For the third time, Cybex International, Medway, MA, has received a non-compliance notice from the NASDAQ Stock Market where it is traded, even as some analysts expect the company to be in the black this year.

Last year, Cybex had a net loss of $58.2 million in 2010. That loss included fourth quarter 2010 litigation charges stemming from the Barnhardt vs. Cybex International case in which Cybex was found 75 percent liable in a $66 million judgment related to a piece of its equipment. However, Zacks.com says that analysts expect the company to turn a profit in 2011.

Despite those predictions, the company’s stock has fallen below $1 for more than 30 consecutive business days, which led to a June 16 notice from NASDAQ that if the stock does not rise to $1 or more for at least 10 consecutive business days, Cybex could be delisted from NASDAQ. Cybex has 180 days (or until Dec. 13, 2011) to bring the stock’s closing bid above $1.

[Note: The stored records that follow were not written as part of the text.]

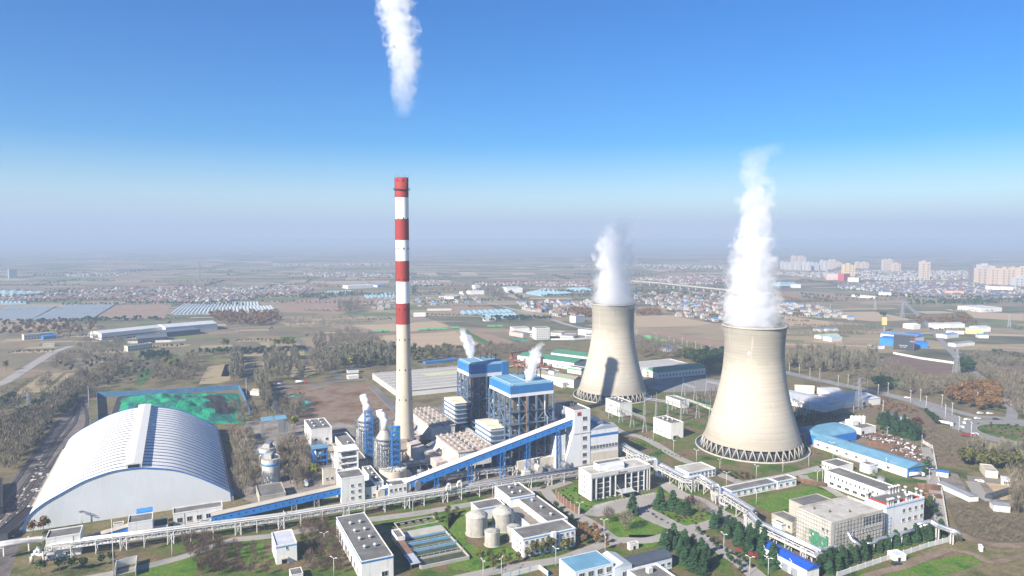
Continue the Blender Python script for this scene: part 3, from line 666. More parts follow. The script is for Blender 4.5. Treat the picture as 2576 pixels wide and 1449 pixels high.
pn = MB(); pn.box(W_*.2, D_*.3, H_-.5, W_*.62, D_*.75, H_+3.6); pn.box(W_*.32, D_*.18, H_-.5, W_*.6, D_*.3, H_+2.4); ph_ = pn.build('penthouse', MATS['white_tile'], b['roof'])
MB().box(W_*.21, D_*.31, H_+3.62, W_*.61, D_*.74, H_+3.75).build('penthouse_roof', GREYR, b['roof'])
pl = MB(); pl.box(W_*.2, D_*.3-.02, H_+3.76, W_*.62, D_*.3+.3, H_+4.4); pl.box(W_*.2, D_*.75-.3, H_+3.76, W_*.62, D_*.75, H_+4.4); pl.build('penthouse_parapet', MATS['white_tile'], b['roof'])
# roof sign: red square and dark characters as in the photograph
def glyphs(txt, size, name, m, parent, loc, rx=math.pi/2, rz=0):
    cu = bpy.data.curves.new(name, 'FONT'); cu.body = txt; cu.size = size; cu.extrude = .06; cu.align_x = 'LEFT'
    cu.materials.append(m); o = bpy.data.objects.new(name, cu); C.objects.link(o); o.parent = parent; o.location = loc; o.rotation_euler = (rx, 0, rz); return o
MB().box(W_*.445, -1.0, H_-2.0, W_*.475, -.87, H_-.4).build('sign_emblem', REDB, TB)
MB().box(W_*.44, -.95, H_-2.15, W_*.60, -.86, H_-.25).build('sign_board', fr, TB)
def strokes(name, n, s, m, parent, loc):
    """row of n ideographs built from strokes on an s x s cell"""
    pats = [[(0,.62,1,.62),(.5,1,.5,.55),(.5,.6,.1,0),(.5,.6,.95,0)], [(.05,.9,.95,.9),(.2,.6,.8,.6),(.5,1,.5,.4),(.2,.3,.8,.3),(.2,.3,.2,0),(.8,.3,.8,0),(.2,0,.8,0)], [(.1,.8,.45,.8),(.28,1,.28,0),(.1,.4,.45,.4),(.6,.8,1,.8),(.8,1,.8,0),(.6,.4,1,.4)],
            [(0,.3,.35,.4),(.17,.9,.17,.3),(.4,.75,1,.75),(.7,1,.6,0),(.6,.4,1,0)], [(.1,.7,.9,.7),(.5,1,.1,0),(.4,.4,.85,.4),(.85,.4,.4,0),(.4,.35,.95,0)], [(.2,.8,.8,.8),(.2,.8,.2,.25),(.8,.8,.8,.25),(.2,.25,.8,.25),(.2,.52,.8,.52),(.5,1,.5,.05),(.5,.05,1,.05)], [(.1,.9,.95,.9),(.1,.9,.05,0)]]
    mb = MB()
    for i in range(n):
        for x0, z0, x1, z1 in pats[i % 7]:
            mb.bar((i*s*1.15+x0*s, 0, z0*s), (i*s*1.15+x1*s, 0, z1*s), s*.12)
    o = mb.build(name, m, parent); o.location = loc; return o
strokes('sign_lettering', 6, W_*.0165, BLACK, TB, (W_*.482, -1.0, H_-1.75))
# --- laboratory group and tanks
LB = (SKYB, .4, .5)
b = bld('chemical_building', 'grey-roofed chemical building at the back of the tank yard, four roof vents', 'building', Cc(455,862), Cc(645,832), Cc(340,770), h=10, stripe=LB)
vents(b, [(b['w']*x, b['d']*y) for x, y in ((.28, .3), (.6, .28), (.42, .7), (.75, .8))]); wins(b, 'l', rng(2, b['d'], 3), [4], 1.6, 2.4)
b = bld('treatment_hall', 'long grey-roofed treatment hall running toward the camera from the chemical building', 'building', Cc(735,1040), Cc(880,1003), Cc(525,858), h=8.5, stripe=LB)
vents(b, [(b['w']*.5, b['d']*y) for y in (.2, .5, .8)]); downpipe(b, [.2]); wins(b, 'l', rng(6, b['d'], 6), [4.2], 1.6, 1.6)
bld('low_annex', 'low brown-roofed annex squeezed between tanks and treatment hall', 'building', Cc(605,1068), Cc(700,1050), Cc(482,925), h=5, roof=mat('brown_roof', (.22,.19,.16), .95, .2, .2), stripe=LB)
b = bld('laboratory', 'white three-storey laboratory with rows of small windows in front of the tanks', 'building', Cc(556,1168), Cc(942,1083), Cc(474,1092), P0=Cc(552,1312), stripe=LB)
wins(b, 'f', [b['w']*q for q in (.06, .16, .26, .36, .46, .64, .74, .84, .94)], [b['h']*q for q in (.17, .47, .76)], 1.5, 1.7)
MB().box(b['w']*.52, -1.6, 0, b['w']*.6, -.15, b['h']+.8).build('stair_tower', WH, b['t']); wins(b, 'l', rng(1, b['d']-1, 3), [b['h']*.3, b['h']*.65], 1.3, 1.5)
bld('dosing_building', 'low flat building hidden behind the two tall concrete tanks', 'building', Cc(215,945), Cc(410,905), Cc(163,893), h=7, stripe=LB)
def tank(name, label, cx, l, r_, vtop, vbot, vapex, rail=False, m=None):
    c = at(Cc(cx, vbot)); R0 = (r_-l)/2/3/F_*c.y; c = c+Vector((c.x, c.y)).normalized()*R0
    R0 = (r_-l)/2/3/F_*c.y; z1 = zat(c.y, Cc(0, vtop)[1]); z2 = max(z1+.8, zat(c.y, Cc(0, vapex)[1]))
    t = thing(name, label, 'tank', c); m = m or TANKC
    MB().lathe([(R0, 0), (R0, z1)], 40).build('shell', m, t)
    rf_ = MB().lathe([(R0+.25, z1-.35), (R0+.25, z1), (R0*.7, z1+(z2-z1)*.5), (R0*.35, z1+(z2-z1)*.85), (.05, z2)], 40).build('roof', TANKC, t)
    MB().lathe([(R0+.4, -.1), (R0+.4, .35), (R0, .35)], 40).build('footing', CONC, t)
    lm = MB()
    for s_ in (-.3, .3): lm.bar((R0+.3, s_, 0), (R0+.3, s_, z1+.9), .1)
    for k in range(int(z1/.8)): lm.bar((R0+.3, -.3, k*.8), (R0+.3, .3, k*.8), .07)
    o = lm.build('ladder', STEEL, t); o.rotation_euler.z = R_(-60)
    if rail:
        q = R0+.1; rm = MB().lathe([(q, z1+1), (q+.08, z1+1), (q+.08, z1+1.1), (q, z1+1.1)], 32)
        for i in range(20): a = 2*math.pi*i/20; rm.bar((q*math.cos(a), q*math.sin(a), z1), (q*math.cos(a), q*math.sin(a), z1+1.05), .08)
        rm.build('railing', STEEL, rf_)
    MB().tube([(R0*.5, -R0*.5, z1), (R0*.5, -R0*.5, z1+2)], .25, 0, 6).build('breather_pipe', STEEL, t)
    return t
tank('storage_tank', 'tall domed concrete tank, leftmost of the tank yard group', 202, 118, 286, 985, 1160, 952)
tank('storage_tank', 'tall domed concrete tank at the rear of the tank yard, by the treatment hall', 399, 317, 482, 958, 1125, 918)
tank('storage_tank', 'smallest concrete tank with a white handrail on its lid', 319, 260, 378, 1108, 1235, 1092, True)
tank('storage_tank', 'squat concrete tank half hidden behind the laboratory', 482, 428, 536, 1072, 1195, 1060, True)
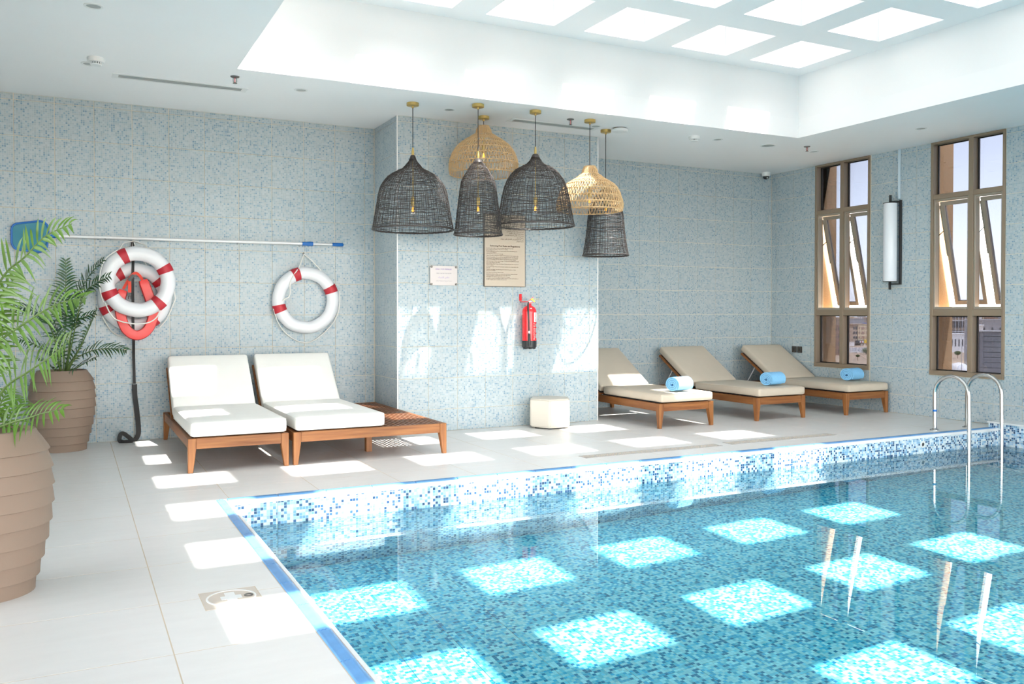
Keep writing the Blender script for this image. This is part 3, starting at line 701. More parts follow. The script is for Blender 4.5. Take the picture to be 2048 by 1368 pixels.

In January, Cybex received its first notice that its stock had fallen below $1 for 30 consecutive days and risked being delisted. The company’s stock rose above $1 on April 6 but remained there for just two business days. It jumped back to $1 on April 13 and remained above $1 until May 2, satisfying the 10-day requirement at that time. The stock price then improved to $1 on May 3-4, but it has closed below $1 since then. On Monday, it closed at 65 cents.

On April 5, NASDAQ sent a non-compliance notice to Cybex for another reason that could affect its listing. NASDAQ requires that companies traded on its floor have a minimum stockholder equity of $10 million. Cybex had negative $15 million in stockholder equity at that time. The company has until Oct. 3 to regain compliance in this matter.